3D scene scripts:
■ ■ ■ ■ ■
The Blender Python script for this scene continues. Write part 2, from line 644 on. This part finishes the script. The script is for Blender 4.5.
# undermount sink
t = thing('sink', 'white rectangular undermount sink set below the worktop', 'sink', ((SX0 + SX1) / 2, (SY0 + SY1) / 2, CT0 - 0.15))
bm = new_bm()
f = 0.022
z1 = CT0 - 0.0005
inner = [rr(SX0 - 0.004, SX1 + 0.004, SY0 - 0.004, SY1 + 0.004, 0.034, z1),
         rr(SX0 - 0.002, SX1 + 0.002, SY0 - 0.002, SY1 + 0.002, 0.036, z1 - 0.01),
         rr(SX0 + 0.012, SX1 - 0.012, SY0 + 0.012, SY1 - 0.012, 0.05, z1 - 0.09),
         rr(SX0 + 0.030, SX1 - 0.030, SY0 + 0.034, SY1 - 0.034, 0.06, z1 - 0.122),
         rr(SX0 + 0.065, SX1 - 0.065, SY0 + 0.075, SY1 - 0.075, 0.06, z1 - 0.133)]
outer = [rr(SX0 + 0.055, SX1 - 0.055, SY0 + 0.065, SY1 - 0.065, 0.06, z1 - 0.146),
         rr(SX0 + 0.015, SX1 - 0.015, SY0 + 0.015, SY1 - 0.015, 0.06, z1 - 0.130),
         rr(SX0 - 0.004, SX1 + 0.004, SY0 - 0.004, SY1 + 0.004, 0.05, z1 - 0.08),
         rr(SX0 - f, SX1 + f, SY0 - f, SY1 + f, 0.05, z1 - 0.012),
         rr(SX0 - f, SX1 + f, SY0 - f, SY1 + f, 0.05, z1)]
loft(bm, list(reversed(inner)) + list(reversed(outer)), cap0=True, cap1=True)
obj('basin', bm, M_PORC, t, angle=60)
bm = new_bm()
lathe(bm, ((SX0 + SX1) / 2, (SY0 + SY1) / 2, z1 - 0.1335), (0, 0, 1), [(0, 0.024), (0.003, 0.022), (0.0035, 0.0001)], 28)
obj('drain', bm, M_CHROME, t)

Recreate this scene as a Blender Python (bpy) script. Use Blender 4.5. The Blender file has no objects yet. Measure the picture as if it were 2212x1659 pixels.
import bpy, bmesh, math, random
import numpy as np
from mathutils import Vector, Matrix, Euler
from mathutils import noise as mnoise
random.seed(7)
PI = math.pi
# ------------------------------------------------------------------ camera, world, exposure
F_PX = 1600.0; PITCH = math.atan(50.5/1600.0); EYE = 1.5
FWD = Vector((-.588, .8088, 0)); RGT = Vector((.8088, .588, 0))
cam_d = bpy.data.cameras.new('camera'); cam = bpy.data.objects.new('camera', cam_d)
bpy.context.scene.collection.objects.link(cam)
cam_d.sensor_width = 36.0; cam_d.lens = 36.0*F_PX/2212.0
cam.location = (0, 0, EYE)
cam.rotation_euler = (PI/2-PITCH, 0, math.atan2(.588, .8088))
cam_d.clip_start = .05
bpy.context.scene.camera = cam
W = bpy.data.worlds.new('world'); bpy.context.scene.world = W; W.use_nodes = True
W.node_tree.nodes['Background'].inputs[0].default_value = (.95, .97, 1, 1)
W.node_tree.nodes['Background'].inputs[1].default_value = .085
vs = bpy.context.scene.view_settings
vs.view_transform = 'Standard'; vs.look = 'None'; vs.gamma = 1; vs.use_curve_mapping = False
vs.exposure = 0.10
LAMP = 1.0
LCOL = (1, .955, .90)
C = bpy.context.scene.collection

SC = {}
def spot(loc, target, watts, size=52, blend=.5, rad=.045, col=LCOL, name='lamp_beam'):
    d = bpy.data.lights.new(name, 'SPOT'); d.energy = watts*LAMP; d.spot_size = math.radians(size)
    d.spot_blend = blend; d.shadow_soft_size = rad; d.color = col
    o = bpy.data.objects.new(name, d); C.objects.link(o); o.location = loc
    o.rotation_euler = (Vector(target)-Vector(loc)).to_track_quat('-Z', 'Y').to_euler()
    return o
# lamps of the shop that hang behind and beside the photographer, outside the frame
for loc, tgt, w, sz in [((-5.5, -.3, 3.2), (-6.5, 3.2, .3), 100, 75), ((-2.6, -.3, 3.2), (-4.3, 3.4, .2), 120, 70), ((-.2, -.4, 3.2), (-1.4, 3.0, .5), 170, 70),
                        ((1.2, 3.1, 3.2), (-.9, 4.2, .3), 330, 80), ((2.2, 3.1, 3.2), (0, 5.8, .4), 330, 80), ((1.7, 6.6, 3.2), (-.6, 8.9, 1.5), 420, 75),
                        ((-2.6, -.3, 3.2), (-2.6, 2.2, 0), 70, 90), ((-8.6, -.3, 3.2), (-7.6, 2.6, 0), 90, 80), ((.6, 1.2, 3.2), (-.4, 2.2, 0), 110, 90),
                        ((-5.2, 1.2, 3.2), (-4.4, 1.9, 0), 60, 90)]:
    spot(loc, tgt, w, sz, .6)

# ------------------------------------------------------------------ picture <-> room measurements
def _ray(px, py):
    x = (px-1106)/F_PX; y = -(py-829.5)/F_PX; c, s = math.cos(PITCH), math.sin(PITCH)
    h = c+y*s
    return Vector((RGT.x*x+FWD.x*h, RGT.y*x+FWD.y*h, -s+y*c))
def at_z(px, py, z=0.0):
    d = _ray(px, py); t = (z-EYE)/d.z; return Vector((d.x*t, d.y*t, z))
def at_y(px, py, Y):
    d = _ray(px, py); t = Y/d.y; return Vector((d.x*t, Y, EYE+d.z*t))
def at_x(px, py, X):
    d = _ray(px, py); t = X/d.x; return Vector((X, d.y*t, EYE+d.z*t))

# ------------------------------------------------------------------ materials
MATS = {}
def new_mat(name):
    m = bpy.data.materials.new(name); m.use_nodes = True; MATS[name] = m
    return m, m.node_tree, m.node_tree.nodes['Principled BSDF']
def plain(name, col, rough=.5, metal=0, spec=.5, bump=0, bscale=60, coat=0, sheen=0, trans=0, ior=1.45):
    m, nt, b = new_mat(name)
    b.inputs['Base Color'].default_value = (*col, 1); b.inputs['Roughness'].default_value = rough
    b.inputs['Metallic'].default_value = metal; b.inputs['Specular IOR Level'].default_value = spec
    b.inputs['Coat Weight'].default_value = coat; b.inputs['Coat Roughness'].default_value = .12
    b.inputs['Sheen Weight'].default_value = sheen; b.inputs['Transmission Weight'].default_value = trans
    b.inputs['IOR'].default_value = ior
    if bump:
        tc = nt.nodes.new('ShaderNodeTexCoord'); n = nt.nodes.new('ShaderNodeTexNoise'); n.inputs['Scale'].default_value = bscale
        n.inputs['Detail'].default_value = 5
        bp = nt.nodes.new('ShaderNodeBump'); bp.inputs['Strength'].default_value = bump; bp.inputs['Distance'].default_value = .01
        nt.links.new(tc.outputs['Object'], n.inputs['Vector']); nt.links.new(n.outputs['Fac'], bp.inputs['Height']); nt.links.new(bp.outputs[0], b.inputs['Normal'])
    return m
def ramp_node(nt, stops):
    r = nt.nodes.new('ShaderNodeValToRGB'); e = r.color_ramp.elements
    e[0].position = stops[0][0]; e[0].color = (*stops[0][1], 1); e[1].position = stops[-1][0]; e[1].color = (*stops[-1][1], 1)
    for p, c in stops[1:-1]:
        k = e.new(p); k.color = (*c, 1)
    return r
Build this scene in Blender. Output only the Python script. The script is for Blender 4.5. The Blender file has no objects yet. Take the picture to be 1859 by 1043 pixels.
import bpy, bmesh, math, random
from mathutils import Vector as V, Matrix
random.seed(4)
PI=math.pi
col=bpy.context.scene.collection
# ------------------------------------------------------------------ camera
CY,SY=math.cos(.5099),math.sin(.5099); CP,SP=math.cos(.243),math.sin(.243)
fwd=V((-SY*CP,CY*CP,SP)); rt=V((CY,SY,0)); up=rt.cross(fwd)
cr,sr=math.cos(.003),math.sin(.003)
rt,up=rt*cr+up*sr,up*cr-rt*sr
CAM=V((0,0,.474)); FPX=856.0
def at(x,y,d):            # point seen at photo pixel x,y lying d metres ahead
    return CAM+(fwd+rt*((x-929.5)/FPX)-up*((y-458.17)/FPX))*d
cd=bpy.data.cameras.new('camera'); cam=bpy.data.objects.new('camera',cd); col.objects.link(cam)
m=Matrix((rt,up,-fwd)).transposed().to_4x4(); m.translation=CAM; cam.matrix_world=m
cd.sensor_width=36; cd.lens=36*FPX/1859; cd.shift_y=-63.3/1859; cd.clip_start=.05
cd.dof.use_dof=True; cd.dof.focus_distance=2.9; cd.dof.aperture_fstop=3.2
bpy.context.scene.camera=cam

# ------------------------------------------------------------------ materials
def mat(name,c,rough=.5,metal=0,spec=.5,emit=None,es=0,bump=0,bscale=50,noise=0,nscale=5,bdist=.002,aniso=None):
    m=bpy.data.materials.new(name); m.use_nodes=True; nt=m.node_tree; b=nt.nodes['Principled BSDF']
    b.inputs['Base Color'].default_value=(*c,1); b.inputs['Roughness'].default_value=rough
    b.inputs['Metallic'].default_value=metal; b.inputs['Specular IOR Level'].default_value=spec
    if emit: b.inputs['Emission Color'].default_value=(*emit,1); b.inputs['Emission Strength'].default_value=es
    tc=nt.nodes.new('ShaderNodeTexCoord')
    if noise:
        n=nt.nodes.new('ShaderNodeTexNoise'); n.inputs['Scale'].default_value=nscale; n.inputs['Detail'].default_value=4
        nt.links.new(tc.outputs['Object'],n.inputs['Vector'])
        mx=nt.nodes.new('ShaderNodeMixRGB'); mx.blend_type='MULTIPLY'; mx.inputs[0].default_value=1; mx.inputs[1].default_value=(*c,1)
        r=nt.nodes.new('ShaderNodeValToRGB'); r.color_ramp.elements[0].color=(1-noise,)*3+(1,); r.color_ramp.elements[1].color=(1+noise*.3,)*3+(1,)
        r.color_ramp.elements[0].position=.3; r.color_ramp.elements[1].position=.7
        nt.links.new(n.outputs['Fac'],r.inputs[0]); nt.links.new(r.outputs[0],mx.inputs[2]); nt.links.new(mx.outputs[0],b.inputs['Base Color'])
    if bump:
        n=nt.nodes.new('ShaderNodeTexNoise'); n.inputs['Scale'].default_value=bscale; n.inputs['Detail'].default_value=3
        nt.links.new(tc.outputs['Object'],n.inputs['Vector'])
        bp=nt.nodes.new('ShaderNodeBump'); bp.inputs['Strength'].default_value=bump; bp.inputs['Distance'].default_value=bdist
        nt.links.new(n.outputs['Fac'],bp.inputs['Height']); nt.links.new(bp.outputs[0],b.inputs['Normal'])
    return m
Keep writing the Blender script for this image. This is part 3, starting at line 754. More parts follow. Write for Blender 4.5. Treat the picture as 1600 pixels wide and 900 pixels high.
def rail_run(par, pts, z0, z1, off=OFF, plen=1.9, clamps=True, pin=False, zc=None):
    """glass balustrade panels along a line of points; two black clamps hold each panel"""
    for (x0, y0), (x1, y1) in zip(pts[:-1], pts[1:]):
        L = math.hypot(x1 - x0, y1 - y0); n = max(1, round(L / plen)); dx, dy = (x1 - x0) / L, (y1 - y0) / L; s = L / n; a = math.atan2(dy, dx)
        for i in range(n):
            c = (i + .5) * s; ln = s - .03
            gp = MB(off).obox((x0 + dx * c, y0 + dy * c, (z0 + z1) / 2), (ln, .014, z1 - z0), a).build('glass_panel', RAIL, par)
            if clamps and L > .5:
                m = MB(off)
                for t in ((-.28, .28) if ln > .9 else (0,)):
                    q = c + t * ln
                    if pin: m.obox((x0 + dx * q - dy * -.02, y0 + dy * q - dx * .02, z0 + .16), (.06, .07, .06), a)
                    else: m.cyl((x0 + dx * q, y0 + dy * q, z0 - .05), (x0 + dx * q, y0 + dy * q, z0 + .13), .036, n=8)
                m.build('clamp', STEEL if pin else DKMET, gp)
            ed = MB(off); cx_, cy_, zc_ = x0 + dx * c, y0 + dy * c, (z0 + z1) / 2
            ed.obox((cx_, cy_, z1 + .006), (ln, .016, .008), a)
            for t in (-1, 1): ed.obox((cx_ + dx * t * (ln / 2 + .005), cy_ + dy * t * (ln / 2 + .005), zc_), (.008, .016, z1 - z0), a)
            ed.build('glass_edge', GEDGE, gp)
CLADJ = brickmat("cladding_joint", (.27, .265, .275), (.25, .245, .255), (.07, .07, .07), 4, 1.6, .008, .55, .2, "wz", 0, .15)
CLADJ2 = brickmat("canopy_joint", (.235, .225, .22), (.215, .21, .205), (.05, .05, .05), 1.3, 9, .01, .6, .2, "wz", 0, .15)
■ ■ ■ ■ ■
→ **What the task requires**: Stop after the line containing "obj('drain', bm, M_CHROME, t)": print exactly the lines from the start of the entries above up to it, that line included.

→ **Correct result**:
The Blender Python script for this scene continues. Write part 2, from line 644 on. This part finishes the script. The script is for Blender 4.5.
# undermount sink
t = thing('sink', 'white rectangular undermount sink set below the worktop', 'sink', ((SX0 + SX1) / 2, (SY0 + SY1) / 2, CT0 - 0.15))
bm = new_bm()
f = 0.022
z1 = CT0 - 0.0005
inner = [rr(SX0 - 0.004, SX1 + 0.004, SY0 - 0.004, SY1 + 0.004, 0.034, z1),
         rr(SX0 - 0.002, SX1 + 0.002, SY0 - 0.002, SY1 + 0.002, 0.036, z1 - 0.01),
         rr(SX0 + 0.012, SX1 - 0.012, SY0 + 0.012, SY1 - 0.012, 0.05, z1 - 0.09),
         rr(SX0 + 0.030, SX1 - 0.030, SY0 + 0.034, SY1 - 0.034, 0.06, z1 - 0.122),
         rr(SX0 + 0.065, SX1 - 0.065, SY0 + 0.075, SY1 - 0.075, 0.06, z1 - 0.133)]
outer = [rr(SX0 + 0.055, SX1 - 0.055, SY0 + 0.065, SY1 - 0.065, 0.06, z1 - 0.146),
         rr(SX0 + 0.015, SX1 - 0.015, SY0 + 0.015, SY1 - 0.015, 0.06, z1 - 0.130),
         rr(SX0 - 0.004, SX1 + 0.004, SY0 - 0.004, SY1 + 0.004, 0.05, z1 - 0.08),
         rr(SX0 - f, SX1 + f, SY0 - f, SY1 + f, 0.05, z1 - 0.012),
         rr(SX0 - f, SX1 + f, SY0 - f, SY1 + f, 0.05, z1)]
loft(bm, list(reversed(inner)) + list(reversed(outer)), cap0=True, cap1=True)
obj('basin', bm, M_PORC, t, angle=60)
bm = new_bm()
lathe(bm, ((SX0 + SX1) / 2, (SY0 + SY1) / 2, z1 - 0.1335), (0, 0, 1), [(0, 0.024), (0.003, 0.022), (0.0035, 0.0001)], 28)
obj('drain', bm, M_CHROME, t)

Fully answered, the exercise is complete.